On the high-DENSITY horizon - Technology Information

Emedia Professional, Feb, 2000 by David Doering

Enterprise network storage requirements currently increase by 100 to 200 percent per year. Removable storage must follow hard drives' lead in accommodating these needs, and meet the expectations that the fixed devices set. At 650MB, CD-R was once highly competitive as a storage medium, but now draws its considerable cachet primarily from its advantages as a distribution medium. DVD-RAM offers a more reasonable removable storage complement for today's 5 to 10GB hard drives.

But the PCs we buy increasingly sport hard drives up to 18GB, with higher capacities to follow. How can a disc supplying 2.6GB of storage be attractive for long in that environment? Consider that this is four DVD-RAM discs per workstation. What about a network of a dozen workstations?

Fortunately, there's help on the horizon for higher density storage, thanks to a range of new technologies in the 120mm physical format that continues to serve so well.

Blue-laser technology has long been heralded as a follow-up to the ubiquitous red-laser in CD and DVD drives. Unfortunately, it remains a no-show in commercial circles. Mechanically, a blue-laser DVD drive would be identical to today's red-laser units except for the laser itself. The blue laser's tighter beam, 414-430nm versus 635,650nm for red, provides the higher densities. A 120mm disc read using this beam example could hold about 18.8GB per layer, per side--four rimes DVD's 4.7GB.

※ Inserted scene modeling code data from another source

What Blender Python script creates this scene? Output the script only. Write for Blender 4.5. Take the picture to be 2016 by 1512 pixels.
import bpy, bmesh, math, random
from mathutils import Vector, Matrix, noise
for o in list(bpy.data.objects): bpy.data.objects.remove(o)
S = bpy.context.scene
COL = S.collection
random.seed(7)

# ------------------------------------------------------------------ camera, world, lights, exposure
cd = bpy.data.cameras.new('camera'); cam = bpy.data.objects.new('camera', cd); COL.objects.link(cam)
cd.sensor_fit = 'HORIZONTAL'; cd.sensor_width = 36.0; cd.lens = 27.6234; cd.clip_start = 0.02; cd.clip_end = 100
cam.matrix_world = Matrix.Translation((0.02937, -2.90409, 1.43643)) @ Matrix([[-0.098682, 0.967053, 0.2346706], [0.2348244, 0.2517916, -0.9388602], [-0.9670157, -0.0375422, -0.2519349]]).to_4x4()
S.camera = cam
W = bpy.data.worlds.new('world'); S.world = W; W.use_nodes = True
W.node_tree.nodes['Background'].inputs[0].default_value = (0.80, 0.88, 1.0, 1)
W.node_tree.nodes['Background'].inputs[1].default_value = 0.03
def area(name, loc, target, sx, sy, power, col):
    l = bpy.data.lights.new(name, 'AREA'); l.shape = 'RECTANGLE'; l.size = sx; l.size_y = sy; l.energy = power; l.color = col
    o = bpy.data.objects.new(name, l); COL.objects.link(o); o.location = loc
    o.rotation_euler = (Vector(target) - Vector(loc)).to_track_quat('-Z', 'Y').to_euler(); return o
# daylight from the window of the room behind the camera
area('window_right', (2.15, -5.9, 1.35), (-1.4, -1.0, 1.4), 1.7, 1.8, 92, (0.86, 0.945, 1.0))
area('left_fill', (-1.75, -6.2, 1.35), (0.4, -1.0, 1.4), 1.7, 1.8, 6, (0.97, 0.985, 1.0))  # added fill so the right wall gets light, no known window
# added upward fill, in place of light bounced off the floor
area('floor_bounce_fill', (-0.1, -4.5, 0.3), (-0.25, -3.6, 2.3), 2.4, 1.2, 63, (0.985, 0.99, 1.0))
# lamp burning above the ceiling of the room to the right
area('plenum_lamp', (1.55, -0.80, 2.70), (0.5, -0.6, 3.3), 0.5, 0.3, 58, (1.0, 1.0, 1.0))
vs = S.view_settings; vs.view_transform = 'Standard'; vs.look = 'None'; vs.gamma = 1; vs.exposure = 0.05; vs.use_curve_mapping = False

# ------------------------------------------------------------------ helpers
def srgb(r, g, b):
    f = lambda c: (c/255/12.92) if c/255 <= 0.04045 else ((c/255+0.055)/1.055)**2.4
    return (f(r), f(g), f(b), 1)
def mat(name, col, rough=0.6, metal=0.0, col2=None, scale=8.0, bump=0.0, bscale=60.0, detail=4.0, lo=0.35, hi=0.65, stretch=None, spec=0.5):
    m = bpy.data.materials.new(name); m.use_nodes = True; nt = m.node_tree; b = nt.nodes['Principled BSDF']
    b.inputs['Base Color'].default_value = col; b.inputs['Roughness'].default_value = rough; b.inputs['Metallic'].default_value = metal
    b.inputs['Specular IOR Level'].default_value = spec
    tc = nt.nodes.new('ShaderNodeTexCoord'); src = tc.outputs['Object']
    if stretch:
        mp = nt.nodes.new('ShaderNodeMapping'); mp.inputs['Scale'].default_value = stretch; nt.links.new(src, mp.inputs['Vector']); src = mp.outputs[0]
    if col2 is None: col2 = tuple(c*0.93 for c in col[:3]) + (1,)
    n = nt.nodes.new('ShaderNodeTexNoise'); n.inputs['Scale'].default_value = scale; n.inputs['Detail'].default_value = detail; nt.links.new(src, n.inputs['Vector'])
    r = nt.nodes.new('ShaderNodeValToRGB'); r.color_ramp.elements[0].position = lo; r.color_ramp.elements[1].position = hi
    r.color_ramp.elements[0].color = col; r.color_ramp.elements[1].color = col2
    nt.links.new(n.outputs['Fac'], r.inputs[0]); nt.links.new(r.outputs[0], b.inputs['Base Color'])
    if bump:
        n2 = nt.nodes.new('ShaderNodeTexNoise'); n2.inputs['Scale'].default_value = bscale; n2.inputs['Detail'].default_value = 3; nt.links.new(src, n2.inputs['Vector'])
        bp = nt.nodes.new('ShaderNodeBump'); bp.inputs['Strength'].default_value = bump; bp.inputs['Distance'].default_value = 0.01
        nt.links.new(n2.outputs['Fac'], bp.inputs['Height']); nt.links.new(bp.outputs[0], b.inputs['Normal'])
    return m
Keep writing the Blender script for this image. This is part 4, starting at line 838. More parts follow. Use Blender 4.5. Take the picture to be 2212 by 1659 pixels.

So what's holding them back? Heat. Getting the lasers to function reliably at room temperature has been almost a five-year struggle. Finally, in October 1999, Nichia Chemical Industries of Japan (http://www.nichia.com) announced a breakthrough with the commercial release of a violet laser. Violet-laser beams are even tighter than blue--405nm--and thus they leapfrog blue with 27.8GB per layer on a 120mm disc.

But don't rule out MO just yet. It's got one last hope--Maxoptix' new Optical Super Density (OSD) technology (http://www.maxoptix.com). OSD promises a 40GB capacity and a 30MB/sec transfer speed, combining tape-like high capacity with hard disk-like speed. This is partly achieved through some sleight of hand: with Surface Array Recording (SAR), both sides of the disk can be accessed simultaneously, which doubles capacity and speed for each disk.

OSD also boasts a new lens, allowing a tighter beam for recording; new media, allowing the lens to be much closer to the disc (through an improved coating); and a new recording method (MFM) for single-pass recording.

A 40GB/disc capacity with a high transfer rate is certainly desirable in a future network storage solution. The drawback here is that it is proprietary. The drives are not backward-compatible with other MO types, and other vendors are no more likely to embrace Maxoptix' design as the future industry standard than they have been to collude with other renegade formats like Pinnacle's 4.6GB or NEC's ASMO.

Perhaps the most exciting high-density storage announcement in the last year comes from Israeli startup C-3D (http://www.c-3d.net). In September 1999, C-3D demonstrated a new recording technology called Fluorescent Multilayer (FM). This new FM method currently allows up to 10 layers of recording on each 120mm disc. With 14GB per layer, this adds up to a total of 140GB for the whole disc.

With CD and DVD technology, data is recorded and read through reflective technology. It shouldn't surprise us then that as the number of layers increases with these discs, it becomes increasingly difficult to read them.

With FM technology, the recording material is made to emit light, not reflect it. This fluorescence of the media enables writing and reading of multilayer structures with much greater storage capacity. C-3D claims it is possible to have not just 10, but 100 layers per disc. This would equal 1.4TB of capacity on a single 120mm disc--equivalent to an entire 300-disc jukebox today. (A jukebox filled with 300 of these discs would hold a half-petabyte of data, enough to make even a staunch StorageTek silo fan take notice.)

The challenge for C-3D is to move this technology out of the lab and into production. They hope to have commercial units out in 12 months for FM-ROM, FM-Worm, and FMPC Card drives. They are also pursuing an aggressive licensing program to encourage other hardware vendors to incorporate FM technology in their drives.

Finally, long-discussed Norsam (http://www.norsam.com) is progressing on its HD-ROM technology. HD-ROM uses a particle beam, rather than a light/laser, to write data. The disc itself would be metallic, rather than plastic, which promises a longer shelf-life than CD or DVD.

The tighter focus of the electron particle beam pushes the density up to 200GB per 120mm disc. Norsam hopes to have recording speeds up to 30MB/sec, with read speeds comparable to CD (about 6MB/sec.) Since it uses a metallic medium, the HD-ROM drive would naturally be a WORM system.

Rather than a standalone drive, Norsam is looking at a small RAID box or jukebox-style system supporting 30 ten-disc modular readers. This system would provide about 60TB of storage, so it will definitely fit well with future requirements when it arrives in 2003.